Financial Trading Blog
Trump Calls on the Fed to Ease Rates
Gold achieved a new record as the Fed kept a restrictive stance despite reducing growth forecasts, but pressure from Donald Trump to ease is mounting due to ongoing trade uncertainties.
Strong Safe Haven Demand
Gold reached an all-time high last week after the Fed kept interest rates unchanged and reduced its growth forecasts while tensions in the Middle East escalated. The White House confronted Iran over disruptions to shipping in the Red Sea caused by Yemeni rebel missile attacks, which further contributed to gold prices amid the existing strain from tariffs. Citigroup is among the latest to raise its gold price target, projecting a target of $3,200 per ounce within three months and even $3,500 by the end of the year, noting fears of stagflation or a hard landing in the US.

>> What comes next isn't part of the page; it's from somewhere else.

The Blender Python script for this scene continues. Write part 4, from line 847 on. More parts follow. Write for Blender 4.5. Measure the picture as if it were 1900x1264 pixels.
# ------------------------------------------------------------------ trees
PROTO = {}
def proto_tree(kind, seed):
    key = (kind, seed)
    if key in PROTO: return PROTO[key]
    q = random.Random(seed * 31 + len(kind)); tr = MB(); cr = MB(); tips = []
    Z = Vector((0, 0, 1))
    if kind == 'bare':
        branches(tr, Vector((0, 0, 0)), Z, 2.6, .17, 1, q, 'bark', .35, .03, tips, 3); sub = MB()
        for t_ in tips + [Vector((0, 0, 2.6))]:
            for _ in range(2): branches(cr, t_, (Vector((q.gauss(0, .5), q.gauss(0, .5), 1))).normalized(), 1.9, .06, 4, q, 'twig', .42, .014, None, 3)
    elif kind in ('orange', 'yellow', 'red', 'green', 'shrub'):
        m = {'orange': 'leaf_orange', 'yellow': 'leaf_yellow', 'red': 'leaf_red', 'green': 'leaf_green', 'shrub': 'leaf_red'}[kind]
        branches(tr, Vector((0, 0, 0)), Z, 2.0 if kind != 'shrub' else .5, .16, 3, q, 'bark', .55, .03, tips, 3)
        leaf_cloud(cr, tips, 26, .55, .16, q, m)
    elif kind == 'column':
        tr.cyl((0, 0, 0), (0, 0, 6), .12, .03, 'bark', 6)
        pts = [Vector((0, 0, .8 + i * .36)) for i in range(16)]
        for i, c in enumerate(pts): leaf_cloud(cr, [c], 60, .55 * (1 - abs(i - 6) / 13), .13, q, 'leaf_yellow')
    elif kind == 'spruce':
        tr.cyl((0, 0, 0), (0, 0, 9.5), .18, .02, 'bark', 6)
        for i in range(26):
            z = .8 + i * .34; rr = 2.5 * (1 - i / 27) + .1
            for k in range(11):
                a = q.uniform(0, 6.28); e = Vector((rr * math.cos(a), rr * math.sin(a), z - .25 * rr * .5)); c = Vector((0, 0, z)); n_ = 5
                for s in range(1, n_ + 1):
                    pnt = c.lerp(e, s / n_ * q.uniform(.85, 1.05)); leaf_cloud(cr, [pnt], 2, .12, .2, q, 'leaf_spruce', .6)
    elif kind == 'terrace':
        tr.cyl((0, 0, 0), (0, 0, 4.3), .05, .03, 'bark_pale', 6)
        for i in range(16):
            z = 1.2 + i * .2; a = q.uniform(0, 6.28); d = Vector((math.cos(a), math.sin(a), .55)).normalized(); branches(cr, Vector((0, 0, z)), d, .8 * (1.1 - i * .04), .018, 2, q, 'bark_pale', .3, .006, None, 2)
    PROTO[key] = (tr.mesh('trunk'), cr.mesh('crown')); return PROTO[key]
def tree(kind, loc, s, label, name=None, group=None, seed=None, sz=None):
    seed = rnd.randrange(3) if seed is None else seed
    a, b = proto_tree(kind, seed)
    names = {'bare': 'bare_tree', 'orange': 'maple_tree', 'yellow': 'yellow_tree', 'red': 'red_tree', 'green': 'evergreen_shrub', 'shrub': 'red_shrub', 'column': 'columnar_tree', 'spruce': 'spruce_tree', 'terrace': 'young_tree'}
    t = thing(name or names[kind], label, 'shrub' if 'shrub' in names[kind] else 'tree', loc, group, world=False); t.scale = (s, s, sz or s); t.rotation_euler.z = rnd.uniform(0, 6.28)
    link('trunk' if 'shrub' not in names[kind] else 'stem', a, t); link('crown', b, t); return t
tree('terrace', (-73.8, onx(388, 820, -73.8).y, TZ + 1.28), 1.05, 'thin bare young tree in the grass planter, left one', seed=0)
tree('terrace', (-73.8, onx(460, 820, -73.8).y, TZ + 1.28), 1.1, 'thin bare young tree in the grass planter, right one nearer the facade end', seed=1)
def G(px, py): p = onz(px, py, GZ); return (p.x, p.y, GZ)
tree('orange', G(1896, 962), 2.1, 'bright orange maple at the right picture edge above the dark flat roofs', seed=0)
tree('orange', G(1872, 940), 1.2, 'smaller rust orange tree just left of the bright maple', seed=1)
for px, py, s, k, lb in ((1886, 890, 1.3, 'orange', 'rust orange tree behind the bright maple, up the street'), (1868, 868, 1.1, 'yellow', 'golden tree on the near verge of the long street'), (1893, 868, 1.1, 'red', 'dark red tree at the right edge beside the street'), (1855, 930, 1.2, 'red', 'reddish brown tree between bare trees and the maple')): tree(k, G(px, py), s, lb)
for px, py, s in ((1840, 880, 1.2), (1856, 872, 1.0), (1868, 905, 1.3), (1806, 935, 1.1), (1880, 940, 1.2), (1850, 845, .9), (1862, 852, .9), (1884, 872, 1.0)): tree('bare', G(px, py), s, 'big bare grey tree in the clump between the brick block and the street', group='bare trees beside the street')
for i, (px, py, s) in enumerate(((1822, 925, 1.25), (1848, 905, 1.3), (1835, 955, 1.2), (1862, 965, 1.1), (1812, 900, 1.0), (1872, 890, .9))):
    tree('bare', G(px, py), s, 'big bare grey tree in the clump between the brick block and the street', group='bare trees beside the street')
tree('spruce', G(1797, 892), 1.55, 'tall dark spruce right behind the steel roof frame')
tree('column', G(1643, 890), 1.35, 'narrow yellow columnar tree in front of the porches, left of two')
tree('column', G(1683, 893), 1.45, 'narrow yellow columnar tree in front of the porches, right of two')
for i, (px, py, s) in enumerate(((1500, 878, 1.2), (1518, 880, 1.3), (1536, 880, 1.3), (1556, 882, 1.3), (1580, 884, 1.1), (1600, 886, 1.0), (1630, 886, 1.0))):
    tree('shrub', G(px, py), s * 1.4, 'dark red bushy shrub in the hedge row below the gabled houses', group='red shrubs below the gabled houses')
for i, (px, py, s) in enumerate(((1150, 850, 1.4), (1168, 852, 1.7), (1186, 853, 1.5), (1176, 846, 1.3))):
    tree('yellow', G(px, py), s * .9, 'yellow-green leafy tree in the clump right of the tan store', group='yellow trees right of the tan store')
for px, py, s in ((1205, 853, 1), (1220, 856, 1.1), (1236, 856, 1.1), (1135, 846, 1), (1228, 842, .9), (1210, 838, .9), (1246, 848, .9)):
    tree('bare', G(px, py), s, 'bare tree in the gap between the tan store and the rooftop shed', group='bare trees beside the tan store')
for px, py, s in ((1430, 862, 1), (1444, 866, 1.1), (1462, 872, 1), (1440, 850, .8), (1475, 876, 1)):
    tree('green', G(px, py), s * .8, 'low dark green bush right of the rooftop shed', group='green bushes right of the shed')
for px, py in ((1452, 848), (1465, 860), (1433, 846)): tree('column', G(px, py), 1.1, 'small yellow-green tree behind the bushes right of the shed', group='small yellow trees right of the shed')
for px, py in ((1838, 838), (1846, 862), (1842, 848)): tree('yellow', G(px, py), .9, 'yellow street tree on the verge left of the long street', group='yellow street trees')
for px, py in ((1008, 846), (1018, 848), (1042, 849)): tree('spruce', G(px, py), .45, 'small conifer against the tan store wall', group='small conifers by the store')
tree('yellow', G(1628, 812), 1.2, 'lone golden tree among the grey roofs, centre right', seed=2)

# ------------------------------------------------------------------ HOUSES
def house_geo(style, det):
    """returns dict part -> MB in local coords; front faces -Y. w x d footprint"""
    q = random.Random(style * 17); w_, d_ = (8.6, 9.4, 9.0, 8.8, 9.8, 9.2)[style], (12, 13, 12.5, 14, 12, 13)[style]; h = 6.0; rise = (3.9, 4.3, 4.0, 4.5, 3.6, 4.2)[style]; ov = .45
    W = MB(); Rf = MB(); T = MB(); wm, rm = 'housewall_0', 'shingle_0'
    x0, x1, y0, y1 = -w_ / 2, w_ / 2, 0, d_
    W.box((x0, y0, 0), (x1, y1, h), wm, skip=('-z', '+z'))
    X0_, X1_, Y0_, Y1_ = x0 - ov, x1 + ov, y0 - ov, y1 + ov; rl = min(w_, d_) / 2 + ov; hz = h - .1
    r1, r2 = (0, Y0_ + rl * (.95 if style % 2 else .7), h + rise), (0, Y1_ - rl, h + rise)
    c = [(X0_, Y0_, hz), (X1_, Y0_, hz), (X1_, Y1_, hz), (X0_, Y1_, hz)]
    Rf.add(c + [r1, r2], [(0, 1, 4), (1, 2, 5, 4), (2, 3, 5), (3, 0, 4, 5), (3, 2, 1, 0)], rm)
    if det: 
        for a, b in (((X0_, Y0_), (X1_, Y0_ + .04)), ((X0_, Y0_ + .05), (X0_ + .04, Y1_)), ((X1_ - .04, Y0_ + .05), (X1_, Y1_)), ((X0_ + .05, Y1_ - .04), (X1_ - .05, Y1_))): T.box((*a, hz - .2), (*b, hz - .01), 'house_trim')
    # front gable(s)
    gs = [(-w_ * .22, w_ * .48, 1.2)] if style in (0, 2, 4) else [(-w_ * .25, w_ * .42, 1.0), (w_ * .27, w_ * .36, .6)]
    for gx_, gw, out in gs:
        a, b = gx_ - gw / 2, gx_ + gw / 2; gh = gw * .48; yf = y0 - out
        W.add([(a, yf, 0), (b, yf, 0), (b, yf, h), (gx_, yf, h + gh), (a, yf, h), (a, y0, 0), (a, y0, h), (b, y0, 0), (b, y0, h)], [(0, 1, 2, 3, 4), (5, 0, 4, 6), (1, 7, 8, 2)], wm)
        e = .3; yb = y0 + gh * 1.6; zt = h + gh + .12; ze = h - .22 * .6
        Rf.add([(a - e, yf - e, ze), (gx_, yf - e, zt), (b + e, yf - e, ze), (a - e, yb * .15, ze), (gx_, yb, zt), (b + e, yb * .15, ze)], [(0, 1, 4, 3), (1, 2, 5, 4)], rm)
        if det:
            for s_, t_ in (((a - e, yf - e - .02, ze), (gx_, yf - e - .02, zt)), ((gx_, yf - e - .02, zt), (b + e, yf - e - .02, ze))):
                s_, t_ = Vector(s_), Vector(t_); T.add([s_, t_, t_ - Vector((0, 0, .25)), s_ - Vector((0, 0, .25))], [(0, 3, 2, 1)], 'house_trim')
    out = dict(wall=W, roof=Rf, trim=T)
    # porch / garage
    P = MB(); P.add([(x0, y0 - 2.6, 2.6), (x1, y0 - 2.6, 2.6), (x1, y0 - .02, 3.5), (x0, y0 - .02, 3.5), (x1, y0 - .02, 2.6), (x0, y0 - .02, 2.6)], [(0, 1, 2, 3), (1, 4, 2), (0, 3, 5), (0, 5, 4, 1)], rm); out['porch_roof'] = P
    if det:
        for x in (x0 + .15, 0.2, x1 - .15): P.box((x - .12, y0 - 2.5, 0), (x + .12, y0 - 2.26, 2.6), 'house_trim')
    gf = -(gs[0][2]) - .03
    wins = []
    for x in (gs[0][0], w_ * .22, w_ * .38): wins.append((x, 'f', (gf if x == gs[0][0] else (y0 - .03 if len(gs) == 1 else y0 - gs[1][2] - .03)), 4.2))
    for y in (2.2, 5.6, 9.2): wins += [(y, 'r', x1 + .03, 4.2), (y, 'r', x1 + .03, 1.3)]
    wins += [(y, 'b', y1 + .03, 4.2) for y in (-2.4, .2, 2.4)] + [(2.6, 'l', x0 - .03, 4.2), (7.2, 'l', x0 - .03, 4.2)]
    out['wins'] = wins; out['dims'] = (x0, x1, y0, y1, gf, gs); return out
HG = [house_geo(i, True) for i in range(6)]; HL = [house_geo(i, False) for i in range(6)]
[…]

These concerns over a hard landing have persisted for over a month, with President Donald Trump refusing to rule out a recession and pointing to a "transition" period. After the Fed’s decision to ‘hold’, Trump called on the Fed for lower rates, specifically citing the impact of tariffs. Economists also believe that the tariff conflicts initiated by the Trump administration will contribute to an economic slowdown without the typically seen drop in consumer prices. This would be a challenging scenario for the Fed as it tries to balance controlling inflation while supporting full employment.

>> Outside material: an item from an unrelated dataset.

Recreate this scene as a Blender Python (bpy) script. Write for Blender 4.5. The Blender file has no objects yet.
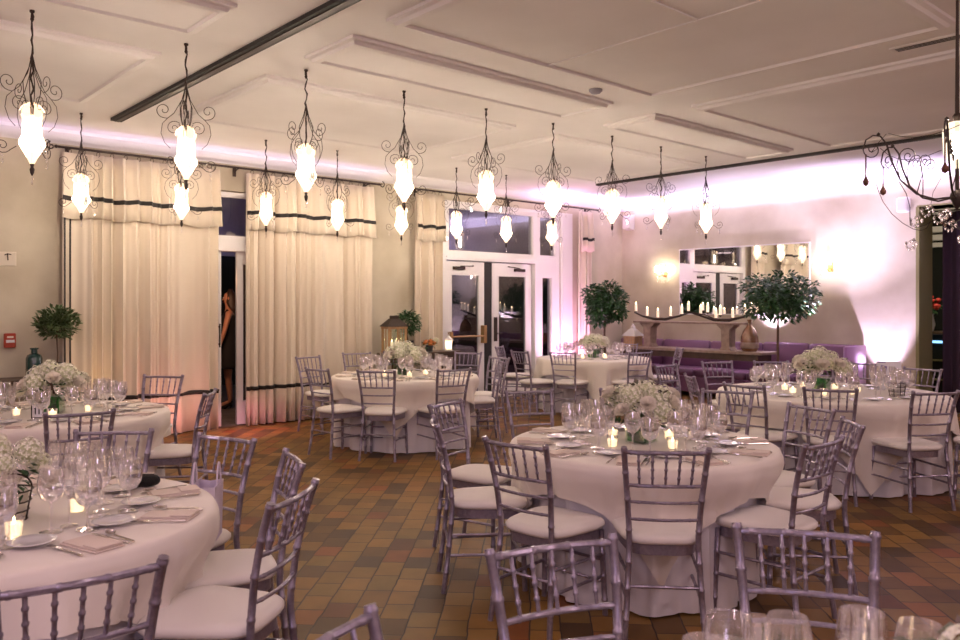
import bpy, math, random
from math import sin, cos, pi, radians as R, hypot, atan2, sqrt
random.seed(7)
scene = bpy.context.scene
COL = scene.collection

# ------------------------------------------------------------------ mesh kit
class MB:
    def __init__(s): s.v = []; s.f = []; s.mi = []; s.cur = 0
    def add(s, vs, fs):
        b = len(s.v); s.v += [tuple(p) for p in vs]
        for f in fs: s.f.append([b + i for i in f]); s.mi.append(s.cur)
        return s
    def box(s, x0, x1, y0, y1, z0, z1, c=0.0):
        if c <= 0:
            vs = [(x, y, z) for z in (z0, z1) for y in (y0, y1) for x in (x0, x1)]
            return s.add(vs, [(0, 2, 3, 1), (4, 5, 7, 6), (0, 1, 5, 4), (2, 6, 7, 3), (0, 4, 6, 2), (1, 3, 7, 5)])
        def ring(i, z): return [(x0 + i + (c if k in (0, 7) else 0) * 0 + 0, 0, 0) for k in range(8)]
        def oct_(i, z):
            a0, a1, b0, b1 = x0 + i, x1 - i, y0 + i, y1 - i
            return [(a0 + c, b0, z), (a1 - c, b0, z), (a1, b0 + c, z), (a1, b1 - c, z), (a1 - c, b1, z), (a0 + c, b1, z), (a0, b1 - c, z), (a0, b0 + c, z)]
        rows = [oct_(c * .7, z0), oct_(0, z0 + c * .7), oct_(0, z1 - c * .7), oct_(c * .7, z1)]
        vs = sum(rows, []); fs = [list(range(7, -1, -1)), list(range(24, 32))]
        for r in range(3):
            for k in range(8):
                a, b = r * 8 + k, r * 8 + (k + 1) % 8
                fs.append((a, b, b + 8, a + 8))
        return s.add(vs, fs)
    def tube(s, pts, rad, n=8, cap=True):
        pts = [tuple(map(float, p)) for p in pts]
        if not isinstance(rad, (list, tuple)): rad = [rad] * len(pts)
        def sub(a, b): return (a[0]-b[0], a[1]-b[1], a[2]-b[2])
        def nrm(a):
            l = sqrt(a[0]**2+a[1]**2+a[2]**2) or 1e-9
            return (a[0]/l, a[1]/l, a[2]/l)
        def cr(a, b): return (a[1]*b[2]-a[2]*b[1], a[2]*b[0]-a[0]*b[2], a[0]*b[1]-a[1]*b[0])
        m = len(pts); vs = []; u = None
        for i in range(m):
            t = nrm(sub(pts[min(i+1, m-1)], pts[max(i-1, 0)]))
            if u is None:
                ref = (0, 0, 1) if abs(t[2]) < .9 else (1, 0, 0)
                u = nrm(cr(t, ref))
            else:
                d = u[0]*t[0]+u[1]*t[1]+u[2]*t[2]
                u = nrm((u[0]-d*t[0], u[1]-d*t[1], u[2]-d*t[2]))
            w = cr(t, u)
            for k in range(n):
                a = 2*pi*k/n; c_, s_ = cos(a)*rad[i], sin(a)*rad[i]
                vs.append((pts[i][0]+u[0]*c_+w[0]*s_, pts[i][1]+u[1]*c_+w[1]*s_, pts[i][2]+u[2]*c_+w[2]*s_))
        fs = []
        for i in range(m-1):
            for k in range(n):
                a, b = i*n+k, i*n+(k+1) % n
                fs.append((a, b, b+n, a+n))
        if cap: fs += [list(range(n-1, -1, -1)), list(range((m-1)*n, m*n))]
        return s.add(vs, fs)
    def lathe(s, prof, n=16, cx=0, cy=0, z=0, cap=False, sx=1, sy=1):
        vs = [(cx+r*cos(2*pi*k/n)*sx, cy+r*sin(2*pi*k/n)*sy, z+h) for r, h in prof for k in range(n)]
        fs = []
        for i in range(len(prof)-1):
            for k in range(n):
                a, b = i*n+k, i*n+(k+1) % n
                fs.append((a, b, b+n, a+n))
        if cap: fs += [list(range(n-1, -1, -1)), list(range((len(prof)-1)*n, len(prof)*n))]
        return s.add(vs, fs)
    def grid(s, fn, nu, nv, wrap=False):
        vs = [fn(i/nu, j/nv) for j in range(nv+1) for i in range(nu if wrap else nu+1)]
        w = nu if wrap else nu+1; fs = []
        for j in range(nv):
            for i in range(nu):
                a = j*w+i; b = j*w+(i+1) % w
                fs.append((a, b, b+w, a+w))
        return s.add(vs, fs)
    def prism(s, poly, z0, z1):
        n = len(poly); vs = [(x, y, z0) for x, y in poly]+[(x, y, z1) for x, y in poly]
        fs = [list(range(n-1, -1, -1)), list(range(n, 2*n))]+[(k, (k+1) % n, n+(k+1) % n, n+k) for k in range(n)]
        return s.add(vs, fs)
    def mesh(s, name, mats, smooth=False):
        m = bpy.data.meshes.new(name); m.from_pydata(s.v, [], s.f)
        if not isinstance(mats, (list, tuple)): mats = [mats]
        for q in mats: m.materials.append(q)
        m.polygons.foreach_set('material_index', s.mi)
        m.polygons.foreach_set('use_smooth', [smooth]*len(s.f))
        m.update()
        if smooth:
            try: m.set_sharp_from_angle(angle=R(50))
            except Exception: pass
        return m
    def obj(s, name, mats, parent=None, smooth=False, loc=None, rz=0):
        return mobj(name, s.mesh(name, mats, smooth), parent, loc, rz)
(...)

Where the Indicators are Pointing
Markets still expect a rate cut by the Fed in June, although the GDPNow forecast for Q1 GDP has been moderating recently. It currently projects -1.8% growth for the first three months of the year, primarily due to businesses anticipating the effects of tariffs but also due to a slowdown in consumer demand. A negative quarter would increase pressure on the Fed to ease, as maintaining high rates during an economic slowdown could cause inflation to undershoot the target.
Due to ongoing uncertainty and the potential for trade tensions, safe-haven gold might see more demand. However, some analysts caution that recent gains have placed the yellow metal in overbought territory, and a deeper correction may be expected. The record peak also came from a confluence of economic data, geopolitical events, and market factors, but whether these will reoccur soon is uncertain, which leaves gold vulnerable to further drops. A potential easing of trade tensions, such as an agreement with Canada, could exacerbate the technical setup if it were to occur unexpectedly.
Gold's H&S Topping Pattern
The price action of gold also reveals a head-and-shoulders (H&S) top formation at $3060 per ounce, indicating a potential continuation towards the measured move low of $2980 (measured from the breakout point of $3020 per ounce). However, further declines could open the door to a broadening wedge pattern instead, exposing lower levels around the $2930 swing area if $2980 gave way to bears. Only a move above the shoulder peaks of $3040 and $3050 or the record peak could reverse the short-term bearish trend, with the next resistance at the round $3100 level.
Source: SpreadEx / Spot, Gold
Key Takeaways
Gold reached new heights recently, but the move was driven by a combination of economic concerns and geopolitical tensions, with the outlook still uncertain as the Fed steers a potential economic slowdown amid pressure from the White House to ease. The technicals also suggest that gold may be due for a deeper correction after its recent gains and its failure to reclaim the top, leaving room for a potential H&S post-formation decline.